Sie haben anfangs die Aktionen der "Letzten Generation" auch skeptisch gesehen, und sich dann doch deren Argument angeschlossen, dass alles Reden und Argumentieren bisher ins Leere lief. Das sehen sie also weiterhin so?

Es ist immer wieder nötig daran zu erinnern, warum dieser Protest überhaupt nötig ist. Er ist nötig, weil die Warnungen der Wissenschaft jahrzehntelang ignoriert wurden oder gar seitens der fossilen Industrie manipuliert oder unterdrückt wurden. Jetzt haben wir kaum noch Zeit, das Ruder herumzureißen, bevor irreversible Entwicklungen drohen und uns bei Klimawandel und Artensterben das Heft der Kontrolle und des Handelns zu entreißen drohen.

"Jeder, der eine bessere Idee hat, möge sie uns sagen."

Professor Jürgen Manemann, einer der Initiatoren des Klimaappells an die katholische Kirche, sprach davon, dass die Folgen der Aktionen des zivilen Ungehorsams evaluiert werden müssten.
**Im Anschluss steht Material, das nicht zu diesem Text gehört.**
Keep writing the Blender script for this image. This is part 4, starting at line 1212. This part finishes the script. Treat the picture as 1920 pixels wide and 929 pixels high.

Sehen Sie da jetzt den Zeitpunkt gekommen?

Die Aktionen des zivilen Ungehorsams werden meines Wissens seitens der "Letzten Generation" laufend evaluiert. Und nochmals: Jeder, der eine bessere Idee hat, möge sie uns sagen. Aber gerade meine eigene belegbare Tätigkeit mit Kampagnen, Publikationen, Petitionen und Vorträgen zeigt doch, dass herkömmliche Mittel der Bewusstseinsbildung unzureichend waren und es jetzt auch noch sind.